Any ambiguous evidence – and evidence is nearly always ambiguous – will be interpreted one way by the distrustful and another by the more trusting. Let’s just say that children can’t grow up to function well if over-supervised, and, if under-supervised, may not grow up at all!

Okay, let’s clarify something here. Are we not–? Oh, I got it; as individuals we may be relatively old souls or young (or balding and middle-aged souls, I suppose J) but so may whatever civilization we happen to be in. We don’t necessarily fit the mass-consciousness of the society we live in.

Well, isn’t that your everyday experience? No matter what the civilization, few, possibly nobody, will fit into it exactly comfortably. Some will fit more comfortably than others, but everybody will see room for improvement! Only, one person’s improvement is someone else’s dis-improvement. Tensions between the individual and the expectations and constraints of society are every bit as real and as constant as those between individuals.

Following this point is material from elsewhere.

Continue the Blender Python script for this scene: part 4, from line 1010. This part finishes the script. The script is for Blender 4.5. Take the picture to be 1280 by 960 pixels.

So it seems to me that we come back to the attitude of the indigenous societies of the earth. You have to kill to live, but it makes a difference how you do it. If you kill with respect, and reverence, the animal is still dead, but the intent is different and so the act and its consequences are different.

Look around you, if you doubt it. And look deeper into what you just stated, and stated correctly: In many instances the hunter is more correct than the vegan, perhaps. One’s attitude, one’s intent, is the primary fact, and all the rest is secondary consequence.

And this discussion should call forth questions and dissents, which is all to the good!